[Goal]
Sort through the entries below and pull out lines containing the word "from".
* Begin Data extract *
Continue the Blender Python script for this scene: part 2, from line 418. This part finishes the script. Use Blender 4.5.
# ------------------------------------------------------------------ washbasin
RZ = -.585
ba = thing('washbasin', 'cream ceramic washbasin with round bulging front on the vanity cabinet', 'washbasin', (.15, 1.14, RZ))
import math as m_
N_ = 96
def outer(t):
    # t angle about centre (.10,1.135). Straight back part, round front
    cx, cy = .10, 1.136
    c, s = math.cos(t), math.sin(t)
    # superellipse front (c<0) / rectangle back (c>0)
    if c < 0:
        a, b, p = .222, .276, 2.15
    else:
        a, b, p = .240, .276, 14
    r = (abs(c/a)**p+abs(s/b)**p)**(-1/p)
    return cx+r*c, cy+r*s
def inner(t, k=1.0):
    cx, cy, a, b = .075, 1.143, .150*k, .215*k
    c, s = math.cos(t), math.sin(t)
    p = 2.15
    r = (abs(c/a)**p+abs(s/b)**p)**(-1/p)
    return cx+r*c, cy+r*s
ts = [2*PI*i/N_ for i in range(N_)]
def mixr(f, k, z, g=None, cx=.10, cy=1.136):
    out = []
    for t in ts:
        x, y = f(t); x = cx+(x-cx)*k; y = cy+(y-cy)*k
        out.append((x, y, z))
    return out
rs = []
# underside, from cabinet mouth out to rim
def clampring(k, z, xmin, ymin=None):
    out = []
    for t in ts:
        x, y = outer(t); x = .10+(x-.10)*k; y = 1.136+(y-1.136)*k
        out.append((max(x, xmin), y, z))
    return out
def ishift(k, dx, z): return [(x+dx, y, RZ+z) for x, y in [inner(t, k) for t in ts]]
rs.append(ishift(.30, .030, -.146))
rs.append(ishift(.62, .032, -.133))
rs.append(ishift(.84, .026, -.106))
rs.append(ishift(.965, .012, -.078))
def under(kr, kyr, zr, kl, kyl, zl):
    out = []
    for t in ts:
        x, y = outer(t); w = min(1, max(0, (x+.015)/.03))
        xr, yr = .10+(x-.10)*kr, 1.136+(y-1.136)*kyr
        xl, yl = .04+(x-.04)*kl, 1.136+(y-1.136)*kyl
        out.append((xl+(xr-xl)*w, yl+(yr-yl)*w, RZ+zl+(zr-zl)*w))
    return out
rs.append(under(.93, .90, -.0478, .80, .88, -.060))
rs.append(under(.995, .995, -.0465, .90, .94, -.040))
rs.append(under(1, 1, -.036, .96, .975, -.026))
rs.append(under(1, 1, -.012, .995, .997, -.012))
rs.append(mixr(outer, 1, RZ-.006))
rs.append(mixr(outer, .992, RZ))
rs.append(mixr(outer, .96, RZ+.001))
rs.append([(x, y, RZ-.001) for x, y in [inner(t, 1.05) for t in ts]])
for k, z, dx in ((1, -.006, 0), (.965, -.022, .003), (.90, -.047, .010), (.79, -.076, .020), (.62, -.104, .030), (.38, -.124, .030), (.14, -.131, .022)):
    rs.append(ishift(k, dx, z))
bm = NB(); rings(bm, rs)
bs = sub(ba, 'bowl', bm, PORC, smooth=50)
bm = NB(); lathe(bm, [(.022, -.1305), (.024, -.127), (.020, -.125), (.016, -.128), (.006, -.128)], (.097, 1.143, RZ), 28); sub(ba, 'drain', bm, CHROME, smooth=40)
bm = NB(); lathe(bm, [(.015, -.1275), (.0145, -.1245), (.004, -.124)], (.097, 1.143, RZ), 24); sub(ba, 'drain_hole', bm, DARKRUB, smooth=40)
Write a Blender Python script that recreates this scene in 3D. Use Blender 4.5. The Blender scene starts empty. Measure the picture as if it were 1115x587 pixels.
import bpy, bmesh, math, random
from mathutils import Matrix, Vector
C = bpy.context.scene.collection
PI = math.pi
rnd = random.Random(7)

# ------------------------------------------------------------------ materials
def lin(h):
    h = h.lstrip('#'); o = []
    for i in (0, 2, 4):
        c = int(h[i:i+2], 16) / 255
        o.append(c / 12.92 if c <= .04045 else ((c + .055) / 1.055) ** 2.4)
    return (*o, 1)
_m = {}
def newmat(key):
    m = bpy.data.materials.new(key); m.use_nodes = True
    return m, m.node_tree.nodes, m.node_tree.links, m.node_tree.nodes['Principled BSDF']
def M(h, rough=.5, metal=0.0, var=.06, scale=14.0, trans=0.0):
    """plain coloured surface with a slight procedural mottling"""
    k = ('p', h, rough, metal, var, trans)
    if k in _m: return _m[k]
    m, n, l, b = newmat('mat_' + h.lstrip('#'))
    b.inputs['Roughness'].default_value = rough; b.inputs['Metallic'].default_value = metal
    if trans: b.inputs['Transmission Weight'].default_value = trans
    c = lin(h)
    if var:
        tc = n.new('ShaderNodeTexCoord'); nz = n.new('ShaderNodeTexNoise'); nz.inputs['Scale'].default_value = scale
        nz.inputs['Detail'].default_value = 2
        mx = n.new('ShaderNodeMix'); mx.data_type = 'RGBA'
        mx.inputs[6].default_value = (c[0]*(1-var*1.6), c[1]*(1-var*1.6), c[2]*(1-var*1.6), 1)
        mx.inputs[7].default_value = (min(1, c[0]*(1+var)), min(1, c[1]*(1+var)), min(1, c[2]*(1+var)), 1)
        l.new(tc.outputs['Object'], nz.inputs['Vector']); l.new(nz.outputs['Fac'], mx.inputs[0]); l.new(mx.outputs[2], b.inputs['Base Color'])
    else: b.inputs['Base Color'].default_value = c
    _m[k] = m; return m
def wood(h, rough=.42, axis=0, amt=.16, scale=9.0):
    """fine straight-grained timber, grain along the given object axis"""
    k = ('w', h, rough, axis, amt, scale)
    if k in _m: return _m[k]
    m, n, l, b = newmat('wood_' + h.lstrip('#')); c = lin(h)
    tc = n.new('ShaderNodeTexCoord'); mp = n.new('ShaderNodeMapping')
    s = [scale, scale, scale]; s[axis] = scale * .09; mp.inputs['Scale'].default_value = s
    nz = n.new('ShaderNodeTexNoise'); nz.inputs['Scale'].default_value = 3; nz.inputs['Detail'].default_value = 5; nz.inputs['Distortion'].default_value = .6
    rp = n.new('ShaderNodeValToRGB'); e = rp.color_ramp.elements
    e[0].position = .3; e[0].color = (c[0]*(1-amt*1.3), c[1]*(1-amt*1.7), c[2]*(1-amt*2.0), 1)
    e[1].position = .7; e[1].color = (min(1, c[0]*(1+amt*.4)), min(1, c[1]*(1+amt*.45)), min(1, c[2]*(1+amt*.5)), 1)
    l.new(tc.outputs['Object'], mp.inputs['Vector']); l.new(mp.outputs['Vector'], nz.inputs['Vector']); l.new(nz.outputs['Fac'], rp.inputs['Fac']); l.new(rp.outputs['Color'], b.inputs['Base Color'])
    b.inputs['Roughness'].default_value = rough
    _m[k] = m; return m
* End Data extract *
[Correct answer]
Continue the Blender Python script for this scene: part 2, from line 418. This part finishes the script. Use Blender 4.5.
# underside, from cabinet mouth out to rim
from mathutils import Matrix, Vector